* [Task prompt]: Give back exactly the lines from the start of the listing to the line containing "for k, (x, y, h, s_, lb)", inclusive, and nothing beyond them.

* [Data]:

_ _ _ _ _

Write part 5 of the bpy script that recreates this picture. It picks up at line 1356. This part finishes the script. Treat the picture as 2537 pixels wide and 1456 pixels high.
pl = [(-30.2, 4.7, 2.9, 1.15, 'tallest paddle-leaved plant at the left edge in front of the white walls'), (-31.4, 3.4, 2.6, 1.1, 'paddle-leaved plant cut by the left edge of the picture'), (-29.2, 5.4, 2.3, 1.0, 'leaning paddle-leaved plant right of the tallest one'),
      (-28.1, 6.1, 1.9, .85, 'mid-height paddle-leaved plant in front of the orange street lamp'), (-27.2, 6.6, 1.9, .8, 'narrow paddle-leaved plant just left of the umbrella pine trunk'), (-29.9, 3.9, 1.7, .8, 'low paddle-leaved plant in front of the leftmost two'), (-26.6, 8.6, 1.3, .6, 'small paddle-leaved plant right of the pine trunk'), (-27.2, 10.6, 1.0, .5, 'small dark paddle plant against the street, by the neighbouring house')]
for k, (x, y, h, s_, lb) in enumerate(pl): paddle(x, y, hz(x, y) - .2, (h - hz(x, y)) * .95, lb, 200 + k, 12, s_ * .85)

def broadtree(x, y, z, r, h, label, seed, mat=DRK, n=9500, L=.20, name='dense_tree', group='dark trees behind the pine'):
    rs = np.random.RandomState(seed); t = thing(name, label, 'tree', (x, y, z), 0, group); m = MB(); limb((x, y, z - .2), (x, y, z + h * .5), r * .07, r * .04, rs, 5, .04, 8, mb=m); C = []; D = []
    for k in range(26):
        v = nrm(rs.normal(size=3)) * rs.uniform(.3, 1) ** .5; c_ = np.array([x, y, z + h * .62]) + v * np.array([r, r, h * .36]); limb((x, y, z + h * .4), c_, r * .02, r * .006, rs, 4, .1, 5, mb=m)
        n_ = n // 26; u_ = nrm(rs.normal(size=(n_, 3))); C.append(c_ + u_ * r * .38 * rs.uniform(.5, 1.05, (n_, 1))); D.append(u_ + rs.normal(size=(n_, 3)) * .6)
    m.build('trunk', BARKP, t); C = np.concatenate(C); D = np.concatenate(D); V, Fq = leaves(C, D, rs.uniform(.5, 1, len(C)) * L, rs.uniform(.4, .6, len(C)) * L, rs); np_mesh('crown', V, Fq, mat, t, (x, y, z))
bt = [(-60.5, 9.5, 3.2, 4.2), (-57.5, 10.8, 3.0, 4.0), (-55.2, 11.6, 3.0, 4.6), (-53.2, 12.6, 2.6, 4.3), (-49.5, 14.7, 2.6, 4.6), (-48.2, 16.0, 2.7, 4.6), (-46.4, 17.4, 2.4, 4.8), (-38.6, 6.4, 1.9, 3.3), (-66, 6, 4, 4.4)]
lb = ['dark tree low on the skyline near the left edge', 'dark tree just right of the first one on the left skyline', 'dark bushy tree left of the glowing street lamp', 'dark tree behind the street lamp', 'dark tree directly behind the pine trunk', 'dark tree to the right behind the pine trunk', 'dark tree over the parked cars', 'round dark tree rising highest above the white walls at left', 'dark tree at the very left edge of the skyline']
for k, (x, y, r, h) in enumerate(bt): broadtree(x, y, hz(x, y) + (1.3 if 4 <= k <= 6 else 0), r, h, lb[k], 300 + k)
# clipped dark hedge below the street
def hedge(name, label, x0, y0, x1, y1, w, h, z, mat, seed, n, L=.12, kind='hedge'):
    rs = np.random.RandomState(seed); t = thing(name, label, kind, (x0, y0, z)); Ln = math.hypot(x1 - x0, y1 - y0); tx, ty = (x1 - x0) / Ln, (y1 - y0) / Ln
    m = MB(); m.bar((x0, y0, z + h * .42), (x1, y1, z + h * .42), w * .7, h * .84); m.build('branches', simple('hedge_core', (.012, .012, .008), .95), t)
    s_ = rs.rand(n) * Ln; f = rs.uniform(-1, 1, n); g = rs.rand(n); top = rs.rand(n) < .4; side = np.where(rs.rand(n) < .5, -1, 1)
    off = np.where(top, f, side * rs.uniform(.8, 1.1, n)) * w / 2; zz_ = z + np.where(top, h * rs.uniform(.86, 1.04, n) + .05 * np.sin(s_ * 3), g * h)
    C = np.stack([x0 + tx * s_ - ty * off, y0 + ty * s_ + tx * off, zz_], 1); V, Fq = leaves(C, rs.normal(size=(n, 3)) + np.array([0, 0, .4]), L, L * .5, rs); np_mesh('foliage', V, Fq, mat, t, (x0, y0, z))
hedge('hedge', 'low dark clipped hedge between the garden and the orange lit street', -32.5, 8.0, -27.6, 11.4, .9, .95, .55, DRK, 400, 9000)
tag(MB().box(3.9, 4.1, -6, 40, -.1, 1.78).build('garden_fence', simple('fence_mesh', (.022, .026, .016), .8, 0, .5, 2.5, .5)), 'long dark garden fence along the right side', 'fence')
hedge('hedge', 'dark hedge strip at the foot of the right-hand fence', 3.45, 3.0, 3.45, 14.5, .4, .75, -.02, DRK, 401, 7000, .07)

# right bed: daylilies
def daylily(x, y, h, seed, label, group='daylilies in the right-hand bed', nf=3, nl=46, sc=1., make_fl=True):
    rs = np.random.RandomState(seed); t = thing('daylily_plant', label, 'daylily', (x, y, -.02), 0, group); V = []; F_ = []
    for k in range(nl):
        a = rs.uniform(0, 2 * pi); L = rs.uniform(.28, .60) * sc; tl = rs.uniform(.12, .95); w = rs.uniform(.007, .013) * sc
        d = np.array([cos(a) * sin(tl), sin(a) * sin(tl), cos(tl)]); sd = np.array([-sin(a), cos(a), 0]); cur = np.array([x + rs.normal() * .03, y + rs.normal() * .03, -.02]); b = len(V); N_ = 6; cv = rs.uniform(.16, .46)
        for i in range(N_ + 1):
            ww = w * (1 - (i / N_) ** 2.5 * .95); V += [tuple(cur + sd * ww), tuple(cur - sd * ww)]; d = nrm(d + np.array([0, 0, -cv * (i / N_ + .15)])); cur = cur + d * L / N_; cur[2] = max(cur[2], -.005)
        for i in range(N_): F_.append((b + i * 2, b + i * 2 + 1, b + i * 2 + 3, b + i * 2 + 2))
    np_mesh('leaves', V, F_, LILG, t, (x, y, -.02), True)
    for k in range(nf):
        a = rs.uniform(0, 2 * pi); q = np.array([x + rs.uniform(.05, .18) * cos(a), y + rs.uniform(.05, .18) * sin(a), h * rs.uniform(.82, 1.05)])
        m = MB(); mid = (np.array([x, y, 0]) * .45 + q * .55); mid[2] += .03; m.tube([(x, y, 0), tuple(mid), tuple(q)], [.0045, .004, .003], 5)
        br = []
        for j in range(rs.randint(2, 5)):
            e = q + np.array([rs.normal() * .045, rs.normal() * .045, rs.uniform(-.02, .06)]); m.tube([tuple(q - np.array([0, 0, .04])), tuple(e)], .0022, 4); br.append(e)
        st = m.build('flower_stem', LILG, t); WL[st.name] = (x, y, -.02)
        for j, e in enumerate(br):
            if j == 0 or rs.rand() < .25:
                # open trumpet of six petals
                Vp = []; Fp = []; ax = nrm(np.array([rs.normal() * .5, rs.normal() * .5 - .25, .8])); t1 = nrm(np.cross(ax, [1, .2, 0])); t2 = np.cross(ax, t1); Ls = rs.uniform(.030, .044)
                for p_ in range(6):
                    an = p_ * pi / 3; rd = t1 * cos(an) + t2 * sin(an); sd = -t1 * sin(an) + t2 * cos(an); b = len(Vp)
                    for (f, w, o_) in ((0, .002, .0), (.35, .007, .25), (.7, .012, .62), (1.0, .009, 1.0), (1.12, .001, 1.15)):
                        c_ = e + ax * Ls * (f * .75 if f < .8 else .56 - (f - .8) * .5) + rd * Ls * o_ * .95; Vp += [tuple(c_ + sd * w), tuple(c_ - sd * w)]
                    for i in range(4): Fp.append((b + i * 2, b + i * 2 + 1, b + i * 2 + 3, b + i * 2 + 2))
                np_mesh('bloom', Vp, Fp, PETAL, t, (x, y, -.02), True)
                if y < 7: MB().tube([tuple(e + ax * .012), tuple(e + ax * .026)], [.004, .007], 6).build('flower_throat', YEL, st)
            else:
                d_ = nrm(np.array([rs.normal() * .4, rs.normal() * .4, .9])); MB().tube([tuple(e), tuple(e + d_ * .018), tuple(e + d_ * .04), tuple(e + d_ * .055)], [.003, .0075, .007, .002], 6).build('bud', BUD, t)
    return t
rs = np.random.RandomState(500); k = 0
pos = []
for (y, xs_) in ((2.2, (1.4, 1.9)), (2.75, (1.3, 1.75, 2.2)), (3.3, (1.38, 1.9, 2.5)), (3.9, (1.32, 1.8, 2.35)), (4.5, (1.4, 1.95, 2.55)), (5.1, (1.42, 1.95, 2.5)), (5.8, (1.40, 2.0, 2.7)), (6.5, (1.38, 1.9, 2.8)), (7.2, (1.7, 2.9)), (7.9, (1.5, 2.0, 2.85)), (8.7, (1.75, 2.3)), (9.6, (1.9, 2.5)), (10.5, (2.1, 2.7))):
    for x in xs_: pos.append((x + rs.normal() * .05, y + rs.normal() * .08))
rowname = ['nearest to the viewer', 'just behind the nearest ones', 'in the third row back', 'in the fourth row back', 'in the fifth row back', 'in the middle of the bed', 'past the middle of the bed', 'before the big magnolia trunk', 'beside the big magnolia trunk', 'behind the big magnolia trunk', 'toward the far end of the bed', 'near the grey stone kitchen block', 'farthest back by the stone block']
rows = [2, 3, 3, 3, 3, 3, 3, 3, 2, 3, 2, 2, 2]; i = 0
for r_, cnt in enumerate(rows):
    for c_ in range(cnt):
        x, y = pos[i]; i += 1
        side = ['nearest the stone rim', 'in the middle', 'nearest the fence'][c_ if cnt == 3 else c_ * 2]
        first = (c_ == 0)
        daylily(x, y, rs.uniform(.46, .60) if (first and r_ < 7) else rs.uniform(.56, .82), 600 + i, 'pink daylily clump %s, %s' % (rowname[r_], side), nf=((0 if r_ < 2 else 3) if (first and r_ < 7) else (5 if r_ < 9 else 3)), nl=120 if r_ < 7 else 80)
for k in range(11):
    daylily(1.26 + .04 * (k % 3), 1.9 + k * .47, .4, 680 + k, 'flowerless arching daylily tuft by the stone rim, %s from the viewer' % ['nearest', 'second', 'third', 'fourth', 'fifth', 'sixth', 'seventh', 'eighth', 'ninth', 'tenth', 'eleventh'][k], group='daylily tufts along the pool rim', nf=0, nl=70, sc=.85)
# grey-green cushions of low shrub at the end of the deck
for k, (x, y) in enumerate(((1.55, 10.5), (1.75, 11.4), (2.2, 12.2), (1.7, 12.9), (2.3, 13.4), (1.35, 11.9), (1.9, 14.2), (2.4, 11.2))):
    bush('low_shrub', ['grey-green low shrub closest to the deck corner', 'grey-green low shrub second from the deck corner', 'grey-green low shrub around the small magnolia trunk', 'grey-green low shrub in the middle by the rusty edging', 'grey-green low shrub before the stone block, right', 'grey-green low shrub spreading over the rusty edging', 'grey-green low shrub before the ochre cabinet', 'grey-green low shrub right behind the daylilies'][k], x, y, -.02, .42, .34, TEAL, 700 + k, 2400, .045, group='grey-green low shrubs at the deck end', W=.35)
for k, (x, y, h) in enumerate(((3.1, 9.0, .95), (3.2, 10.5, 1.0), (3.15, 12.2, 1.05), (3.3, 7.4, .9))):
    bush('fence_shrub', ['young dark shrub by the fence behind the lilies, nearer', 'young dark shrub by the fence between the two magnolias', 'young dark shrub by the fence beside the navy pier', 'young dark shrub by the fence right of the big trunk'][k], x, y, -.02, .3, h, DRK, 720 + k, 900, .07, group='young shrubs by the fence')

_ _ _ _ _

* [Final result]:
Write part 5 of the bpy script that recreates this picture. It picks up at line 1356. This part finishes the script. Treat the picture as 2537 pixels wide and 1456 pixels high.
pl = [(-30.2, 4.7, 2.9, 1.15, 'tallest paddle-leaved plant at the left edge in front of the white walls'), (-31.4, 3.4, 2.6, 1.1, 'paddle-leaved plant cut by the left edge of the picture'), (-29.2, 5.4, 2.3, 1.0, 'leaning paddle-leaved plant right of the tallest one'),
      (-28.1, 6.1, 1.9, .85, 'mid-height paddle-leaved plant in front of the orange street lamp'), (-27.2, 6.6, 1.9, .8, 'narrow paddle-leaved plant just left of the umbrella pine trunk'), (-29.9, 3.9, 1.7, .8, 'low paddle-leaved plant in front of the leftmost two'), (-26.6, 8.6, 1.3, .6, 'small paddle-leaved plant right of the pine trunk'), (-27.2, 10.6, 1.0, .5, 'small dark paddle plant against the street, by the neighbouring house')]
for k, (x, y, h, s_, lb) in enumerate(pl): paddle(x, y, hz(x, y) - .2, (h - hz(x, y)) * .95, lb, 200 + k, 12, s_ * .85)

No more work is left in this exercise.